According to the MHA, Parliament has the authority to enact legislation for all or a portion of India’s territory, as stated in Article 245 (1) of the Constitution, and policy-related disputes cannot be brought before a court of law.

“It is further submitted that this is a focused law that has a specific cut-off date of December 31, 2014. Therefore, only such migrants belonging to the six specified communities from the three countries who had entered into India on or before December 31, 2014 will be covered by the provisions of this Amendment Act,” it said.

According to Sumant Singh’s affidavit, a joint secretary in the MHA seeking for dismissal of pleas, there is no provision in the CAA that would have an impact on the distinctive language, script, or culture of people in Assam and other North-Eastern States.

The CAA only qualifies a class of foreigners who had sought refuge in India on or before December 31, 2014 due to persecution they had experienced in three specified countries due to their religion, the Center claimed. The Assamese people have the full right to conserve their language, script, or culture in accordance with the Constitution.

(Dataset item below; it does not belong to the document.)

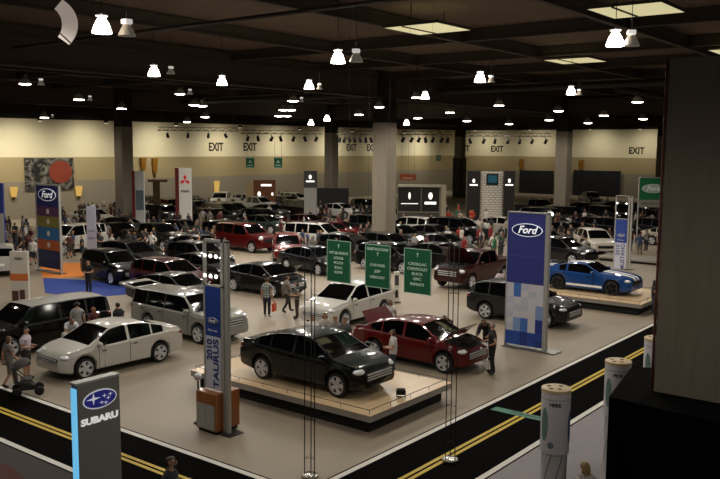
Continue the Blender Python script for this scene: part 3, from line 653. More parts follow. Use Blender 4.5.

“It is submitted that CAA does not encourage any future influx of foreigners into India as it applies to past events and has no application in future. Therefore, CAA is not violative of ..the Constitution,” it said.

The Centre said the CAA facilitates the grant of citizenship to migrants belonging to Hindu, Sikh, Buddhist, Jain, Parsi and Christian communities from Afghanistan, Bangladesh and Pakistan who entered India on or before December 31, 2014.

The Passport (Entry into India Act, 1920) and other pertinent sections, as well as the rules enacted under the Foreigners Act, 1946, were cited as exempting certain individuals from the law’s application.

Additionally, it stated that these immigrants now reside in India and that no provision in the modified law provides for the granting of citizenship to such immigrants who would have arrived after the designated date or at any later time.

“It is respectfully submitted that the CAA does not in any way encourage illegal migration into Assam and therefore the petition that it has the potential to encourage illegal migration into Assam is unfounded,” it said.

It said the petitions are liable to be dismissed and reserved its right to file a more detailed affidavit at a later stage.

The MHA said the classification of tribal area of Assam, Meghalaya, Mizoram or Tripura as included in the Sixth Schedule to the Constitution and the area covered under “The Inner Line” notified under the Bengal Eastern Frontier Regulation, 1873 has been made “on tangible material, historical reasons and the already prevalent classifications.”

“It is submitted that said classification of excluded areas is based on factors surrounding the fundamental differences in the population density, the constitutional obligation of protection of native culture, the economic and social inability/impact in case of mass migration and reasons concerning national security…,” it said.

The affidavit made reference to the Assam Accord and stated that special considerations for Assam and the other Northeastern states were taken into account when the CAA was passed in 2019.

It stated that the CAA is not exclusive to Assam and will apply to the entirety of the nation, with the exception of the tribal regions of Assam, Meghalaya, Mizoram, and Tripura that are listed in the Constitution’s Sixth Schedule and the areas covered by the “Inner Line” that were announced under the Bengal Eastern Frontier Regulation, 1873.

The Supreme Court gave the Center notice and requested a response by the second week of January 2020.

AIMIM leader Asaduddin Owaisi, Congress politician Jairam Ramesh, RJD leader Manoj Jha, Trinamool Congress MP Mahua Moitra, and the Indian Union Muslim League (IUML) have all filed petitions about the matter.